>> Start
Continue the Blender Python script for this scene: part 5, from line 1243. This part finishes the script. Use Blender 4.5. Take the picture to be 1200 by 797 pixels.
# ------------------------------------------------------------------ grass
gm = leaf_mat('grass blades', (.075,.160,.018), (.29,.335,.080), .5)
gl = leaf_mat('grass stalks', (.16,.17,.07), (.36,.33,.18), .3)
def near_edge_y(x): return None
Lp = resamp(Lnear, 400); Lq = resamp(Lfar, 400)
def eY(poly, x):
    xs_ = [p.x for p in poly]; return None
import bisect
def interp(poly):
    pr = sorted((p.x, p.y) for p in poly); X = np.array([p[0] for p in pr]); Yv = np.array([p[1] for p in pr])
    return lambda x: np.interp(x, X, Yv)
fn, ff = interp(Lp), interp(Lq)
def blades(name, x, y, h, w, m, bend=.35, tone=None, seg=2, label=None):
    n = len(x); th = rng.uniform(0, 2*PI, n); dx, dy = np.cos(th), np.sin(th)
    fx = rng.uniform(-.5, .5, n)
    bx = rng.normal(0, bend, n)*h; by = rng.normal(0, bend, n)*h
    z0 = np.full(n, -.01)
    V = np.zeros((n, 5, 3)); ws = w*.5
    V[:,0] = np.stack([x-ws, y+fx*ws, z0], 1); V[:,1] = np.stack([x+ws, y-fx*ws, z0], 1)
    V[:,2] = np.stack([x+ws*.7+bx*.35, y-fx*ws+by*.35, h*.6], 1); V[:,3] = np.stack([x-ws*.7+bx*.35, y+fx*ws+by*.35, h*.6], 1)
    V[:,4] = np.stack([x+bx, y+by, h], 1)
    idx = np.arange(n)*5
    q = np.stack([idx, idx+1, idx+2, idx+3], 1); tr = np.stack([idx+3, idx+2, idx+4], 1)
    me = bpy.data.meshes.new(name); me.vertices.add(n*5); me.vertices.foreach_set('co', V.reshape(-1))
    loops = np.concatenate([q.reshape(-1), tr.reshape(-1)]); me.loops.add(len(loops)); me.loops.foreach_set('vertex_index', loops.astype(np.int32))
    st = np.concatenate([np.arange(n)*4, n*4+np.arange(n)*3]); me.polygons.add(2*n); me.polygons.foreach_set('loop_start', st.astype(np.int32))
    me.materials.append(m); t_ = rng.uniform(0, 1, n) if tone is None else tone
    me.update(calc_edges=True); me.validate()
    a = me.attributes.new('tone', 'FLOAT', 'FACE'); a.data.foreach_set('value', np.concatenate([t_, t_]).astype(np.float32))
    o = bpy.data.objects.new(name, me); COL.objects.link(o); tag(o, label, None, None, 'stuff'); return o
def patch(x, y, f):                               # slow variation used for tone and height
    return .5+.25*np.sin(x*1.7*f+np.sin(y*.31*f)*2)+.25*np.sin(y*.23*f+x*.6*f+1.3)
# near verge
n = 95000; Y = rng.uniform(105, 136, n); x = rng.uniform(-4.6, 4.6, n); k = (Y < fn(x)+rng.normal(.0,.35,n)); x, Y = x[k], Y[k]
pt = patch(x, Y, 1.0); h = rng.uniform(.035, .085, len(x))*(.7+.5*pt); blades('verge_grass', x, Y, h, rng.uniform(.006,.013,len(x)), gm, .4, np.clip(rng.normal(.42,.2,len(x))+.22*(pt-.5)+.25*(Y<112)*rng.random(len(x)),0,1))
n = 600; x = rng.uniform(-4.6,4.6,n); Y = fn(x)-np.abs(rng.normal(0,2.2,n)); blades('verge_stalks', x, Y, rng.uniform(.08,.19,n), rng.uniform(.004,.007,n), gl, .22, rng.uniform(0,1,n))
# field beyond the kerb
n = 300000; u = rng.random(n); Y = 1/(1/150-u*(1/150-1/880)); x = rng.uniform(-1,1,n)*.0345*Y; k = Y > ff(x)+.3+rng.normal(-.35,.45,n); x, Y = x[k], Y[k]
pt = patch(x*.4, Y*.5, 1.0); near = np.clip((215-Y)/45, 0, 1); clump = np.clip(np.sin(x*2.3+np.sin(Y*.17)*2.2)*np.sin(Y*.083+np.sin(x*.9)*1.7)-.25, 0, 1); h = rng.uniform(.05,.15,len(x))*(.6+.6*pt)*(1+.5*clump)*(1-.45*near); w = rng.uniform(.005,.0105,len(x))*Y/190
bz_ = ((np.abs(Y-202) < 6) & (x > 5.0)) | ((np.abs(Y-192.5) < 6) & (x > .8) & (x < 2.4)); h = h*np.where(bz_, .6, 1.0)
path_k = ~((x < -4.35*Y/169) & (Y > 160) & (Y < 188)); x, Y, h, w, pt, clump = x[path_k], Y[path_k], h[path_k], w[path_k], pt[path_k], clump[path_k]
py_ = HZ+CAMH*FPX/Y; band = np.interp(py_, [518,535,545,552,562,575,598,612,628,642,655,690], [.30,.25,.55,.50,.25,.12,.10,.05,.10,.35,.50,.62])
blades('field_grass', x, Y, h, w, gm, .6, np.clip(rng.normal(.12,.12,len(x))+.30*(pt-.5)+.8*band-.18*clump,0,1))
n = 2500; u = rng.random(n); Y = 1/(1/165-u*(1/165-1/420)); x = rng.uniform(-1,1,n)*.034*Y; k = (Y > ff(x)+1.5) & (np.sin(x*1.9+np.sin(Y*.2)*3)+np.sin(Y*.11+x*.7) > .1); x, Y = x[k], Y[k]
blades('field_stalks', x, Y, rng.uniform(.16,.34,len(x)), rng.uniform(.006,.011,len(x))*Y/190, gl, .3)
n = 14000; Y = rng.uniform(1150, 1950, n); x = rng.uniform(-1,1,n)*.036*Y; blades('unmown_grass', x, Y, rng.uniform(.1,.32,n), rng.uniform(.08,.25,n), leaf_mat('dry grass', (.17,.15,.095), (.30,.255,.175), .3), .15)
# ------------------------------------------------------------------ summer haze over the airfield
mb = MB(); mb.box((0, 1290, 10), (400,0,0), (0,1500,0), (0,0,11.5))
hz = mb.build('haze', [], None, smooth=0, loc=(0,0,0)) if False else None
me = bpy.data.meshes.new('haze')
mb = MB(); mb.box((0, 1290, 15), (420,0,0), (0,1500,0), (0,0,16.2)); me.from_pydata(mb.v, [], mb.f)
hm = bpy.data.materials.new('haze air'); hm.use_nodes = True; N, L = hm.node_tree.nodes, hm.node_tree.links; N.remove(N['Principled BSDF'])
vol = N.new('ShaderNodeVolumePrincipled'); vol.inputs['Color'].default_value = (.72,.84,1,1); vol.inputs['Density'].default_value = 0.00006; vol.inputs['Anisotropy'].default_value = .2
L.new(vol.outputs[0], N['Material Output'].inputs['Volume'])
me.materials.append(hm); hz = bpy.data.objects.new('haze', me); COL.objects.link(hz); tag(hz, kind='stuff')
>> End
Exercise aim: Give the complete listing a second time, exactly as it reads.

Response to this exercise:
Continue the Blender Python script for this scene: part 5, from line 1243. This part finishes the script. Use Blender 4.5. Take the picture to be 1200 by 797 pixels.
# ------------------------------------------------------------------ grass
gm = leaf_mat('grass blades', (.075,.160,.018), (.29,.335,.080), .5)
gl = leaf_mat('grass stalks', (.16,.17,.07), (.36,.33,.18), .3)
def near_edge_y(x): return None
Lp = resamp(Lnear, 400); Lq = resamp(Lfar, 400)
def eY(poly, x):
    xs_ = [p.x for p in poly]; return None
import bisect
def interp(poly):
    pr = sorted((p.x, p.y) for p in poly); X = np.array([p[0] for p in pr]); Yv = np.array([p[1] for p in pr])
    return lambda x: np.interp(x, X, Yv)
fn, ff = interp(Lp), interp(Lq)
def blades(name, x, y, h, w, m, bend=.35, tone=None, seg=2, label=None):
    n = len(x); th = rng.uniform(0, 2*PI, n); dx, dy = np.cos(th), np.sin(th)
    fx = rng.uniform(-.5, .5, n)
    bx = rng.normal(0, bend, n)*h; by = rng.normal(0, bend, n)*h
    z0 = np.full(n, -.01)
    V = np.zeros((n, 5, 3)); ws = w*.5
    V[:,0] = np.stack([x-ws, y+fx*ws, z0], 1); V[:,1] = np.stack([x+ws, y-fx*ws, z0], 1)
    V[:,2] = np.stack([x+ws*.7+bx*.35, y-fx*ws+by*.35, h*.6], 1); V[:,3] = np.stack([x-ws*.7+bx*.35, y+fx*ws+by*.35, h*.6], 1)
    V[:,4] = np.stack([x+bx, y+by, h], 1)
    idx = np.arange(n)*5
    q = np.stack([idx, idx+1, idx+2, idx+3], 1); tr = np.stack([idx+3, idx+2, idx+4], 1)
    me = bpy.data.meshes.new(name); me.vertices.add(n*5); me.vertices.foreach_set('co', V.reshape(-1))
    loops = np.concatenate([q.reshape(-1), tr.reshape(-1)]); me.loops.add(len(loops)); me.loops.foreach_set('vertex_index', loops.astype(np.int32))
    st = np.concatenate([np.arange(n)*4, n*4+np.arange(n)*3]); me.polygons.add(2*n); me.polygons.foreach_set('loop_start', st.astype(np.int32))
    me.materials.append(m); t_ = rng.uniform(0, 1, n) if tone is None else tone
    me.update(calc_edges=True); me.validate()
    a = me.attributes.new('tone', 'FLOAT', 'FACE'); a.data.foreach_set('value', np.concatenate([t_, t_]).astype(np.float32))
    o = bpy.data.objects.new(name, me); COL.objects.link(o); tag(o, label, None, None, 'stuff'); return o
def patch(x, y, f):                               # slow variation used for tone and height
    return .5+.25*np.sin(x*1.7*f+np.sin(y*.31*f)*2)+.25*np.sin(y*.23*f+x*.6*f+1.3)
# near verge
n = 95000; Y = rng.uniform(105, 136, n); x = rng.uniform(-4.6, 4.6, n); k = (Y < fn(x)+rng.normal(.0,.35,n)); x, Y = x[k], Y[k]
pt = patch(x, Y, 1.0); h = rng.uniform(.035, .085, len(x))*(.7+.5*pt); blades('verge_grass', x, Y, h, rng.uniform(.006,.013,len(x)), gm, .4, np.clip(rng.normal(.42,.2,len(x))+.22*(pt-.5)+.25*(Y<112)*rng.random(len(x)),0,1))
n = 600; x = rng.uniform(-4.6,4.6,n); Y = fn(x)-np.abs(rng.normal(0,2.2,n)); blades('verge_stalks', x, Y, rng.uniform(.08,.19,n), rng.uniform(.004,.007,n), gl, .22, rng.uniform(0,1,n))
# field beyond the kerb
n = 300000; u = rng.random(n); Y = 1/(1/150-u*(1/150-1/880)); x = rng.uniform(-1,1,n)*.0345*Y; k = Y > ff(x)+.3+rng.normal(-.35,.45,n); x, Y = x[k], Y[k]
pt = patch(x*.4, Y*.5, 1.0); near = np.clip((215-Y)/45, 0, 1); clump = np.clip(np.sin(x*2.3+np.sin(Y*.17)*2.2)*np.sin(Y*.083+np.sin(x*.9)*1.7)-.25, 0, 1); h = rng.uniform(.05,.15,len(x))*(.6+.6*pt)*(1+.5*clump)*(1-.45*near); w = rng.uniform(.005,.0105,len(x))*Y/190
bz_ = ((np.abs(Y-202) < 6) & (x > 5.0)) | ((np.abs(Y-192.5) < 6) & (x > .8) & (x < 2.4)); h = h*np.where(bz_, .6, 1.0)
path_k = ~((x < -4.35*Y/169) & (Y > 160) & (Y < 188)); x, Y, h, w, pt, clump = x[path_k], Y[path_k], h[path_k], w[path_k], pt[path_k], clump[path_k]
py_ = HZ+CAMH*FPX/Y; band = np.interp(py_, [518,535,545,552,562,575,598,612,628,642,655,690], [.30,.25,.55,.50,.25,.12,.10,.05,.10,.35,.50,.62])
blades('field_grass', x, Y, h, w, gm, .6, np.clip(rng.normal(.12,.12,len(x))+.30*(pt-.5)+.8*band-.18*clump,0,1))
n = 2500; u = rng.random(n); Y = 1/(1/165-u*(1/165-1/420)); x = rng.uniform(-1,1,n)*.034*Y; k = (Y > ff(x)+1.5) & (np.sin(x*1.9+np.sin(Y*.2)*3)+np.sin(Y*.11+x*.7) > .1); x, Y = x[k], Y[k]
blades('field_stalks', x, Y, rng.uniform(.16,.34,len(x)), rng.uniform(.006,.011,len(x))*Y/190, gl, .3)
n = 14000; Y = rng.uniform(1150, 1950, n); x = rng.uniform(-1,1,n)*.036*Y; blades('unmown_grass', x, Y, rng.uniform(.1,.32,n), rng.uniform(.08,.25,n), leaf_mat('dry grass', (.17,.15,.095), (.30,.255,.175), .3), .15)
# ------------------------------------------------------------------ summer haze over the airfield
mb = MB(); mb.box((0, 1290, 10), (400,0,0), (0,1500,0), (0,0,11.5))
hz = mb.build('haze', [], None, smooth=0, loc=(0,0,0)) if False else None
me = bpy.data.meshes.new('haze')
mb = MB(); mb.box((0, 1290, 15), (420,0,0), (0,1500,0), (0,0,16.2)); me.from_pydata(mb.v, [], mb.f)
hm = bpy.data.materials.new('haze air'); hm.use_nodes = True; N, L = hm.node_tree.nodes, hm.node_tree.links; N.remove(N['Principled BSDF'])
vol = N.new('ShaderNodeVolumePrincipled'); vol.inputs['Color'].default_value = (.72,.84,1,1); vol.inputs['Density'].default_value = 0.00006; vol.inputs['Anisotropy'].default_value = .2
L.new(vol.outputs[0], N['Material Output'].inputs['Volume'])
me.materials.append(hm); hz = bpy.data.objects.new('haze', me); COL.objects.link(hz); tag(hz, kind='stuff')